Forever Young

Io, 4th largest moon of Sol's System. It's just a bit bigger than our Luna, yet oh so different.
For you see, Io is literally HELL in space. A moon of fire and magma, roiling land exploding, pits of burning damnation, etc. As such, the surface of Io is continually made anew, and thus has the fewest impact craters of any object save Sol itself.
This is a difference of 5 months. Huge zit out of nowhere - just before Space Prom, too.
A few other months. As you can see, in the blink of a geologic eye Io changes before us. Such is the temptation of HELL. Like Enceladus's CRYOVOLCANOES, Io's heat comes from tidal friction between Jupiter and the other large moons in the system. But the force on Io is far greater than on any other, and so it burns. I suppose one day it will be ripped apart, and then form a pretty ring. But already, Io has its ring:
Due to close proximity, Io interacts with mighty Jupiter in surprising ways. It's joined to its magnetic field, affecting the shape of that field. It creates a huge torus of plasma in a giant ring around the planet, made up of Io's atmosphere. It also dumps an enormous amount of material onto Jupiter, much of which falls at the North and South Pole, as witnessed in this Jovian aurora:
Ganymede and Europa are also bound directly to Jupiter's magnetic field, creating a loop of material exchange. As noted before, the 4th moon, Callisto, is not bound. And thus is free of the ravages of Jupiter's radiation to a great degree, and thus, our future space depot. But anyway, Io:
Some real time super massive volcano action in progress. You can see why it gives Jupiter 1 ton of material every second. Have it!
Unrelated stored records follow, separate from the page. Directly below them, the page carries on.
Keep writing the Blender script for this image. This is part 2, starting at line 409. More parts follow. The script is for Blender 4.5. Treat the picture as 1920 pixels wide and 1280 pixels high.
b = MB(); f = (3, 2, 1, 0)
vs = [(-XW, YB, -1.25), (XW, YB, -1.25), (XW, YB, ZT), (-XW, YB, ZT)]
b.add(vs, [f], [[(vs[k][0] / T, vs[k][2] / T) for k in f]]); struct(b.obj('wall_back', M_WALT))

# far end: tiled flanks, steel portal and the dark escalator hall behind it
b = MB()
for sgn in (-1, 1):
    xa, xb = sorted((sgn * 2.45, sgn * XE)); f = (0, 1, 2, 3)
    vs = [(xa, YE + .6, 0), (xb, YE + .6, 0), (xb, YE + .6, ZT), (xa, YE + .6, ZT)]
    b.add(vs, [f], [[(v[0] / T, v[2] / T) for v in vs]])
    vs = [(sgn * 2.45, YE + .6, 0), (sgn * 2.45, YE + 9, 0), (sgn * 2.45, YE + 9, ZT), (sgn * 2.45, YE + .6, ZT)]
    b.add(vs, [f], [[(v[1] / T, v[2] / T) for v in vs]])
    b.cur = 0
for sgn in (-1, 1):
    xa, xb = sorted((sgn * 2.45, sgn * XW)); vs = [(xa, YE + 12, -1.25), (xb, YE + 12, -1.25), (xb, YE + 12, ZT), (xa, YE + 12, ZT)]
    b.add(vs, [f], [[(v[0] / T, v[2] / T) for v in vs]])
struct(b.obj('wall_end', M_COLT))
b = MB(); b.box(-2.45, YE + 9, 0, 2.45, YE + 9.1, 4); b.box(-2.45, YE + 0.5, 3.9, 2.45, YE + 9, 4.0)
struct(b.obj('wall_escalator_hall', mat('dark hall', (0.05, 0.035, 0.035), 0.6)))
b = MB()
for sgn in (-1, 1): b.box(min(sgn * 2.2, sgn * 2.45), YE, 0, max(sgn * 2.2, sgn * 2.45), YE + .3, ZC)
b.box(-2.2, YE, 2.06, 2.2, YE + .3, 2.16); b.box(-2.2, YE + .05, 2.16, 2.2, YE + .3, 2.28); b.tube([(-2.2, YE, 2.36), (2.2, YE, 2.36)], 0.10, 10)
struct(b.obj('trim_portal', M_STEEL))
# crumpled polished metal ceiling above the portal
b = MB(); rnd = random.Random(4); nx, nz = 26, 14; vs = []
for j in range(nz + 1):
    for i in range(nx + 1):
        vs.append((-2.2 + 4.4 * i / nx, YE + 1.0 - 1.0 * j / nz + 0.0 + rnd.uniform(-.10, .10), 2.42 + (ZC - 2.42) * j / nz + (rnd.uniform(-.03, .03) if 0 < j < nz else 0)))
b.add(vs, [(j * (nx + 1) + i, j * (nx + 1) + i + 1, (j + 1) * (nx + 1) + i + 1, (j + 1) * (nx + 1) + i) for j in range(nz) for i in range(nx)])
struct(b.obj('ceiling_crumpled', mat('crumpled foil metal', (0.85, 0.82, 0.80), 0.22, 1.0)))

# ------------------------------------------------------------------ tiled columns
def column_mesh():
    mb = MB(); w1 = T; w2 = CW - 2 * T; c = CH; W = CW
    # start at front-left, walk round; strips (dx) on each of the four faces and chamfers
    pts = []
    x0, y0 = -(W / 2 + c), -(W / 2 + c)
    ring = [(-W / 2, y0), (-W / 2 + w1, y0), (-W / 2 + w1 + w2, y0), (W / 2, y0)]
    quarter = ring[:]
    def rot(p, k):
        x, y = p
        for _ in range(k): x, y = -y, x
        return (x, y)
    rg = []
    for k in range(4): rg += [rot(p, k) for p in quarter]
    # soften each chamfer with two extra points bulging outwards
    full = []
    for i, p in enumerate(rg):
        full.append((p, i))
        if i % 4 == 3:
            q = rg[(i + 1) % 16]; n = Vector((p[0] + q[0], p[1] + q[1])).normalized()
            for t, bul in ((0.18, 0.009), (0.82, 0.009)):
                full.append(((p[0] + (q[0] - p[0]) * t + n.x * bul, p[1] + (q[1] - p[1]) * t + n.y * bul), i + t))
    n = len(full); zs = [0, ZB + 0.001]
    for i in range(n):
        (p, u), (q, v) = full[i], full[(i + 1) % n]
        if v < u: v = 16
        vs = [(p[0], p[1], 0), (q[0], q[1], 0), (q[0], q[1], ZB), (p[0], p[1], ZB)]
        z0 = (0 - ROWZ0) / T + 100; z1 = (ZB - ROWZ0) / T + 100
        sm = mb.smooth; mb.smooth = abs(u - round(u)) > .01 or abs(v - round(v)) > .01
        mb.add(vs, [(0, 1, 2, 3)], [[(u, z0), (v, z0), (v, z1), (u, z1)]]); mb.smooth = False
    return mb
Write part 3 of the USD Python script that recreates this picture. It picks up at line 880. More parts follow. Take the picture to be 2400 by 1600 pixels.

Technically, Io is the fifth moon out from Jupiter, but really is the first, since the inner 4 pale in size comparison. As do the rest of Jupiter's near 70 moons - most are irregular lumps of rock a few hundred miles wide, whereas the 4 big moons of Jupiter are all dwarf planet sized - two of them bigger than Mercury, and the other two just below. It's a mighty collection of moons, discovered way back in 1609 by Galileo. Here's how they look through an average telescope today:
From left to right: Europa, Io, Jupiter - King O' the Planets, don't ya ken - Ganymede (biggest moon) and my dear Callisto. Twas an amazing discovery, since it immediately raised a lot of questions - IF moons could orbit other planets, than we could be orbiting the Sun rather vice versa, and the Sun could in turn orbit another star, and that way lies infinity, and the opening of the human mind to something far, far bigger than himself, or Earth: The Universe. Praise be.